### MATERIAL PROVIDED ###

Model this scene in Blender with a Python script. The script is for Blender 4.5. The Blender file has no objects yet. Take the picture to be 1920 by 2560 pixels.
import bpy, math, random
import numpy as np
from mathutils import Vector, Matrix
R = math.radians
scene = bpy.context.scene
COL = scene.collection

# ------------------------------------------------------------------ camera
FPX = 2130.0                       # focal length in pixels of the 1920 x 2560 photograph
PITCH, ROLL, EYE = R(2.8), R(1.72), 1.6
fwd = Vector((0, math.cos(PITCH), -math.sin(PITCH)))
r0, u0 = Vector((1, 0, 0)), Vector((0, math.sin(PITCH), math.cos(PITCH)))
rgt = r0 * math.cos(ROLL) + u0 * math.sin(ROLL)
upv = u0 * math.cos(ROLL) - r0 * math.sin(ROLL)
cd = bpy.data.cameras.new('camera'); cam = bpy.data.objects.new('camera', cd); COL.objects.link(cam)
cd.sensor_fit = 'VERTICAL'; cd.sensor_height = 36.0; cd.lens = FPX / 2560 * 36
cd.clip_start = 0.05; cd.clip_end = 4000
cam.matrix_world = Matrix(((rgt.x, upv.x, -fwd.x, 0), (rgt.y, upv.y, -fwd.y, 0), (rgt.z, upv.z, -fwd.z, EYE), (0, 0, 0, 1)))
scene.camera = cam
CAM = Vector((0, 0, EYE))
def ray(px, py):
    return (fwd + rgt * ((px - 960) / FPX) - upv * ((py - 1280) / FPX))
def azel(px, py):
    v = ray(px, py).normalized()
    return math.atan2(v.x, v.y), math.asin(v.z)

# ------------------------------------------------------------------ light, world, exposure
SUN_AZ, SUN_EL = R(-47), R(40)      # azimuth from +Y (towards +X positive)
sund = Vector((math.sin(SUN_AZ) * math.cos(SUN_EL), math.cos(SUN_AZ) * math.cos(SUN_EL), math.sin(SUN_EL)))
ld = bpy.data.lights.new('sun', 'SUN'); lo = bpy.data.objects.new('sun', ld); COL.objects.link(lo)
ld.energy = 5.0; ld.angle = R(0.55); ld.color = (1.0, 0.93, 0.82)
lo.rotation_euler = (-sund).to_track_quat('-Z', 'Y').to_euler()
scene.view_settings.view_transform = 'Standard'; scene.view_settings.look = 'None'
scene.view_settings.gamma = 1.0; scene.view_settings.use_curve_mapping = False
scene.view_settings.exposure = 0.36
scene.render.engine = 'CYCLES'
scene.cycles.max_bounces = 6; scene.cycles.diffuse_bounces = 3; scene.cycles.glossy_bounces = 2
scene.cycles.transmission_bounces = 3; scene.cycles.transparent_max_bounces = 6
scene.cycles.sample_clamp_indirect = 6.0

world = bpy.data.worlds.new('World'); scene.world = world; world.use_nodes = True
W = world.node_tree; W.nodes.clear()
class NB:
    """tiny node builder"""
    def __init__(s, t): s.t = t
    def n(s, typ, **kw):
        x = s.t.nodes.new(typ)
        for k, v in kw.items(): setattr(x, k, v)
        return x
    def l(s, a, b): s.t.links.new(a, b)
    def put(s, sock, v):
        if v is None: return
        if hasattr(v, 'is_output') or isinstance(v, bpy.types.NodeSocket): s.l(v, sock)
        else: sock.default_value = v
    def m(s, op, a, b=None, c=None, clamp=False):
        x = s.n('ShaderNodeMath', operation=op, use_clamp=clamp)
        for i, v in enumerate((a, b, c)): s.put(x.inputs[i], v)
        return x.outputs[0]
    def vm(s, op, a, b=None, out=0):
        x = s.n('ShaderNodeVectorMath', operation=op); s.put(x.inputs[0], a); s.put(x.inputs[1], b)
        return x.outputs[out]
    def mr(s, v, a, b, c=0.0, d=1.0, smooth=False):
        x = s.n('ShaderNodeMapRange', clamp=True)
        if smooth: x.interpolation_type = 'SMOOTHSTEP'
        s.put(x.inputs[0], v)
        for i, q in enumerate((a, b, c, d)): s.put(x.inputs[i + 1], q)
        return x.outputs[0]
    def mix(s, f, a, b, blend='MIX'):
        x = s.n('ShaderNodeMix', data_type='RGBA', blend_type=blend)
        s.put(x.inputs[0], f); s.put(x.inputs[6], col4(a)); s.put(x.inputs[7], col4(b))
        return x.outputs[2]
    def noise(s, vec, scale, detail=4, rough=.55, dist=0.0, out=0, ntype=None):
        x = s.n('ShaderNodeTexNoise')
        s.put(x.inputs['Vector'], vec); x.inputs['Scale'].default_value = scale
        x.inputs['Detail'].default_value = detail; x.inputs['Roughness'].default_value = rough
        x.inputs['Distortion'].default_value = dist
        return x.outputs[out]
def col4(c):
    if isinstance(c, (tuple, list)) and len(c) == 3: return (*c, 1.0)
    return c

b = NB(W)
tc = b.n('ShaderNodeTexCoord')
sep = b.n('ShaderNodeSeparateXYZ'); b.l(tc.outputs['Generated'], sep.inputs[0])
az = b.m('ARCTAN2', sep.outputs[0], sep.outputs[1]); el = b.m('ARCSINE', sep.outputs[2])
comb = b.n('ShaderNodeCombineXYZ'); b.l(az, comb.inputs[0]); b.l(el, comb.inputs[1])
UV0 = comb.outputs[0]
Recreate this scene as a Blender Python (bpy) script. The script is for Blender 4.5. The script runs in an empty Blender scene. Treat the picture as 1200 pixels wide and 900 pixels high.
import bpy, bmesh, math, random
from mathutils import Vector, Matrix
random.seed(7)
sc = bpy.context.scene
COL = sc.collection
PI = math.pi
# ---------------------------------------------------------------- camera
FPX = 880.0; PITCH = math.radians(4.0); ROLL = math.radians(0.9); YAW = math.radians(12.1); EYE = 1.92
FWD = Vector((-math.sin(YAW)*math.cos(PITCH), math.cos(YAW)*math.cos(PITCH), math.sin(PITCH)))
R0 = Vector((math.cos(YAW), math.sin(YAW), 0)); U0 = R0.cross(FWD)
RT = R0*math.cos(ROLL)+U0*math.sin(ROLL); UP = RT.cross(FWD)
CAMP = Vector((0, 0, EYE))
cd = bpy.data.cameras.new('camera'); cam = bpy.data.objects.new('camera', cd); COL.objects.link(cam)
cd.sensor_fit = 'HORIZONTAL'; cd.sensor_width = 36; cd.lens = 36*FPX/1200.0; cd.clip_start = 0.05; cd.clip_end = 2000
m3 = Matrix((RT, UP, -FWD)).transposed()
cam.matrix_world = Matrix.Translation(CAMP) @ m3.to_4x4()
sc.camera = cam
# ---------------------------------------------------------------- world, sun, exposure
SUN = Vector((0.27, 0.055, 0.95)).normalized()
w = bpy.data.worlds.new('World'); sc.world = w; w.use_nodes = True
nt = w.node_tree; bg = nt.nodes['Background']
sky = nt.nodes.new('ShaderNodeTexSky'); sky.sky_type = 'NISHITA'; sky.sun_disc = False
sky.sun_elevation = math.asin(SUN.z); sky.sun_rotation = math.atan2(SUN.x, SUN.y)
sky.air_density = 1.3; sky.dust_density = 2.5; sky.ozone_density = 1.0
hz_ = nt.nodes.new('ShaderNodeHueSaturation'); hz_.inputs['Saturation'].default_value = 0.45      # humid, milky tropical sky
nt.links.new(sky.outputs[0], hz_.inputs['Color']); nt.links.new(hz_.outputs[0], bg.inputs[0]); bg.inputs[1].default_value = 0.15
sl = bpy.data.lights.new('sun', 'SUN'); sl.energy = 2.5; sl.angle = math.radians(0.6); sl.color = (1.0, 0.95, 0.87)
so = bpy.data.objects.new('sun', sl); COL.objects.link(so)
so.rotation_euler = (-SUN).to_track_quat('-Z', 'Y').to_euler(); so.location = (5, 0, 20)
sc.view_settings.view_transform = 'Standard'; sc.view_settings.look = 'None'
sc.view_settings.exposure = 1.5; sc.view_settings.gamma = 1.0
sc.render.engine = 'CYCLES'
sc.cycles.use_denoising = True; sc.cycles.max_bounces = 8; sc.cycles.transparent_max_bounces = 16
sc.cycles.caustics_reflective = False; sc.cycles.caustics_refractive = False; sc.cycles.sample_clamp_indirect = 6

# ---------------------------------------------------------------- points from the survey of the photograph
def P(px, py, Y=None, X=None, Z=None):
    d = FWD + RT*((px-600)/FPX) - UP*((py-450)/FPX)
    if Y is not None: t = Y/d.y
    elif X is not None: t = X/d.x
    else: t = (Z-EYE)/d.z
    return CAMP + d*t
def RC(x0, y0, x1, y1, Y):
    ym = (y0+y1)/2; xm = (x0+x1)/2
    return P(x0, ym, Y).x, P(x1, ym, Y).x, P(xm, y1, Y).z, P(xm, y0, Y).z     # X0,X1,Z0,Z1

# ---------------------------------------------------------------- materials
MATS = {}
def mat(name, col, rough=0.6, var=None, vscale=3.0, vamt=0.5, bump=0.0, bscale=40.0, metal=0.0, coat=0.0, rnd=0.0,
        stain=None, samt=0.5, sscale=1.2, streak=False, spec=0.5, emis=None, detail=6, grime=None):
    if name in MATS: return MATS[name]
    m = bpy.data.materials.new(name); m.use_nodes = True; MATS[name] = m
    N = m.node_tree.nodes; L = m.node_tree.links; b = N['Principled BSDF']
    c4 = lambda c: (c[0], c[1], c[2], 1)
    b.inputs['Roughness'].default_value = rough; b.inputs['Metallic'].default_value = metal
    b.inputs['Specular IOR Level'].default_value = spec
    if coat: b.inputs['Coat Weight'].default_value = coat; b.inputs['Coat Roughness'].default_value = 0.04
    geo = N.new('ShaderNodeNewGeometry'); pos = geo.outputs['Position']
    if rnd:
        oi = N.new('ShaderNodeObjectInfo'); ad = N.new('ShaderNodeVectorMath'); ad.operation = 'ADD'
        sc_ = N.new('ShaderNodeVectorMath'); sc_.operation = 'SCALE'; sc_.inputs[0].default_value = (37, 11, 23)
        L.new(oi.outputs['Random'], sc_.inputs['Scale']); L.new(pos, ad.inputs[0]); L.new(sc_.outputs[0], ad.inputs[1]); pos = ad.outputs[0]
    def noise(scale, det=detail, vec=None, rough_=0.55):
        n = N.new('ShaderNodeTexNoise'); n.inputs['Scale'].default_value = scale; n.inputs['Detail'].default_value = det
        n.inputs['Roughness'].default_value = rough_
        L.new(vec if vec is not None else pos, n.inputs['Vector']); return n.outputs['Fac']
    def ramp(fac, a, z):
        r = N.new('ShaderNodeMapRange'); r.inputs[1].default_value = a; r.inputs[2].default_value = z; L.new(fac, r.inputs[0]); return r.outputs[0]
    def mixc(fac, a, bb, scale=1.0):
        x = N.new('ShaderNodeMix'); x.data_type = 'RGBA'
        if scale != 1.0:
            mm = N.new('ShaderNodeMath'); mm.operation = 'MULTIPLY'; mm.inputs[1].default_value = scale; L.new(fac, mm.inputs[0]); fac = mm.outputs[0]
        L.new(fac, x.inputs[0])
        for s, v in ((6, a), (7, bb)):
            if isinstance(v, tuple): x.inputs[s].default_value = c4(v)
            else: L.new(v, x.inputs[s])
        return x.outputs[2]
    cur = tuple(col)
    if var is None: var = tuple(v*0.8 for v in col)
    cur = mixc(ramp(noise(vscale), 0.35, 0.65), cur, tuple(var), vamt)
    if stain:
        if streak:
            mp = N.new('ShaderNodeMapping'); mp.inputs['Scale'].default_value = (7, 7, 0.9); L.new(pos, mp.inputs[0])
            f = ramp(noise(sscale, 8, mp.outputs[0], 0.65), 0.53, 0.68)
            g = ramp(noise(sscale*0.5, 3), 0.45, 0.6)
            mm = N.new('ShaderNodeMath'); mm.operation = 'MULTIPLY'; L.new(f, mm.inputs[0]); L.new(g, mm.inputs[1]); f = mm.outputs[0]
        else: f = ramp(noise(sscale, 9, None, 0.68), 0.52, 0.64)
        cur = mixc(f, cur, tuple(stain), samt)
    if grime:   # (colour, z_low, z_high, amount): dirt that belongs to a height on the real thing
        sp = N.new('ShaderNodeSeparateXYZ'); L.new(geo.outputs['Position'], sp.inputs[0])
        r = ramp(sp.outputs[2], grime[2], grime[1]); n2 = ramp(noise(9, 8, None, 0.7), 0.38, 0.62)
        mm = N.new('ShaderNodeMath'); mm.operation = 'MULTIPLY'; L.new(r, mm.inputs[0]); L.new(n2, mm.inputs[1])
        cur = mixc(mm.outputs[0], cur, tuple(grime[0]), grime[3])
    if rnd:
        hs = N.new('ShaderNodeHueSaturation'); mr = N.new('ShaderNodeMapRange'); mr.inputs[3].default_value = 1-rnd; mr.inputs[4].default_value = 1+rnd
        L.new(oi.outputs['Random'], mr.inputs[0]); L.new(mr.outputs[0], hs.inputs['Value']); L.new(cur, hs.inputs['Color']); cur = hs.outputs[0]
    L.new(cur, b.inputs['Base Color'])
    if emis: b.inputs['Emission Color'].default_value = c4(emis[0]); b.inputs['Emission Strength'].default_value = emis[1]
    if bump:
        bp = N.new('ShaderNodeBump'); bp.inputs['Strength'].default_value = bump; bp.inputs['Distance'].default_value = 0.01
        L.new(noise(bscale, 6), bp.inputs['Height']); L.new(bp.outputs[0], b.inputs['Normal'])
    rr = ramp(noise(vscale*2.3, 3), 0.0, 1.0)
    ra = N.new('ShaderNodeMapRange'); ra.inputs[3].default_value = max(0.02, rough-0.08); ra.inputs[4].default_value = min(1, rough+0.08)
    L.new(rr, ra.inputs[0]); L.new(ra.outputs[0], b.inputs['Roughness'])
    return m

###

**SHORT EXERCISE:**
Return only the lines spanning from the first line of the material through the line with "COL = scene.collection", copied exactly, both ends kept.

**RESULT OF THIS EXERCISE:**
Model this scene in Blender with a Python script. The script is for Blender 4.5. The Blender file has no objects yet. Take the picture to be 1920 by 2560 pixels.
import bpy, math, random
import numpy as np
from mathutils import Vector, Matrix
R = math.radians
scene = bpy.context.scene
COL = scene.collection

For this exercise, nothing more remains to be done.